This is a native garden I visited when it was open in April 2012, it shows you what can be done when someone with a lot of drive and passion finds a blank canvas. It truly amazes me that so many beautiful garden are created by one or two people. Black Stump Natives is located on the outskirts of Sydney in Camden, it has been a 20 year project for Tony Sexton and is still being tweaked, as are all good gardens!The thing that I loved about this garden was how much personality it had, there were things to look at everywhere, from interesting logs and sculptured wood, to well built up sandstone feature beds and water features. I also really loved the layout of the garden. It was like a discovery trail, and I spent a lot of time down the back of the garden where it backs onto the creek covered with a Casuarina forest.

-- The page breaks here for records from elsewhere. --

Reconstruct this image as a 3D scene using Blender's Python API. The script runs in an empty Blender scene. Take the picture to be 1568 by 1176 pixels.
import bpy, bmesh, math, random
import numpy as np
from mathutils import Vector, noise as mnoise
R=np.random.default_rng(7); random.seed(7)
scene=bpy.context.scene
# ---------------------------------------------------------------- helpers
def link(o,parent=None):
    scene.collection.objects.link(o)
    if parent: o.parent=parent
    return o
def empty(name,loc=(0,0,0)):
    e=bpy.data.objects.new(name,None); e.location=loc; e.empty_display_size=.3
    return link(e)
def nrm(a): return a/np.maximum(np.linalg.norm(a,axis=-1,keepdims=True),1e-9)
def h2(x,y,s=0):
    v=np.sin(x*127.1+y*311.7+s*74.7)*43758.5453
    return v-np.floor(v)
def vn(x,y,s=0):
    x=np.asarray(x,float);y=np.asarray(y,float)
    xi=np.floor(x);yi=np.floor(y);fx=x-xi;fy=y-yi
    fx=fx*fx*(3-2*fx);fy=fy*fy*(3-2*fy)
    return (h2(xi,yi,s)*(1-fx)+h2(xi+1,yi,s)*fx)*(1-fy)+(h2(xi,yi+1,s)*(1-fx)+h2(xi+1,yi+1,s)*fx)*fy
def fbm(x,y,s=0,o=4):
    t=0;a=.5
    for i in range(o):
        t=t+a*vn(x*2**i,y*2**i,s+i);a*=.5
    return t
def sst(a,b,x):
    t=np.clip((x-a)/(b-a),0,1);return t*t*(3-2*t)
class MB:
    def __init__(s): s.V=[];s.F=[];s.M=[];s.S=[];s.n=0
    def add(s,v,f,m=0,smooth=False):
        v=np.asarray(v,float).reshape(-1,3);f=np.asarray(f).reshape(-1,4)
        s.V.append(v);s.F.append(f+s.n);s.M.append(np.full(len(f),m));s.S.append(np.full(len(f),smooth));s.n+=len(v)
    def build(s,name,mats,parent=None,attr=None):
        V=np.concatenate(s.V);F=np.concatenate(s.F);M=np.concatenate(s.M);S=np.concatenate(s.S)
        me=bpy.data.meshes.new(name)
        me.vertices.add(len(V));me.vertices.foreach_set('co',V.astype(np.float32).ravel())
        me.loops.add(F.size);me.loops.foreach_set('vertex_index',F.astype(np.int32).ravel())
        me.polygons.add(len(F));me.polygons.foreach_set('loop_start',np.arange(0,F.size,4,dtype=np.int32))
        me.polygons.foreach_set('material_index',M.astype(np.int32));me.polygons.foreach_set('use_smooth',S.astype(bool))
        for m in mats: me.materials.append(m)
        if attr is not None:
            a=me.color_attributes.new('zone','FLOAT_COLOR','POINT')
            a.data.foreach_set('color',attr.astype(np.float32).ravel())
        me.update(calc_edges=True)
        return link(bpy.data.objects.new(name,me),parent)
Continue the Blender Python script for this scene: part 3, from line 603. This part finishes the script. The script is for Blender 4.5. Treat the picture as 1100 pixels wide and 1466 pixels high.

Tony has an excellent eye for colour and texture contrast which can be seen everywhere you look, this is one of my particular favourites, a tunnel leading you to the rear of the garden made with Acacia fimbriata and Eleocarpus reticulatus. The garden has many intriguing pathways and hidden corners which feel as if they have been made for children, down the back there was a lovely sandpit area, and up top a super size trampoline.
This shot is purely because of the layered Banksias, they are all so thick, healthy and bushy, planted together to make a screening or hedge. There is a Banksia robur in the background, then Banksia spinulosa and Banksia ‘Giant Candles’ on the front left.
The feature beds are filled with grafted standards, many Grevilleas and bordered with low growing, flowering shrubs. Here too you can see a wonderful examples of layering to set off the different colours and shapes of the shrubs. There is also a deceased Eucalypt in the background that plays a pivotal role in the garden by adding dramatic affect.
Here is a great combination of Xanthorrhoea with dried flower spikes and Eremophila glabra prostrate. On the right is a Grevillea rhyolitica standard and a stunning Grevillea petrophiloides (brilliant show off plant!) with the pink flower spikes. AND the garden bed is full of tree stumps and rock work, a feature in itself.
Last but not least I was VERY taken with this wattle, it is Acacia conferta and was growing and flowering so happily in a heavy shaded position underneath a large Eucalyptus. I would say the drainage might also have been not very crash hot but there it was filling such a difficult spot and still putting on a show.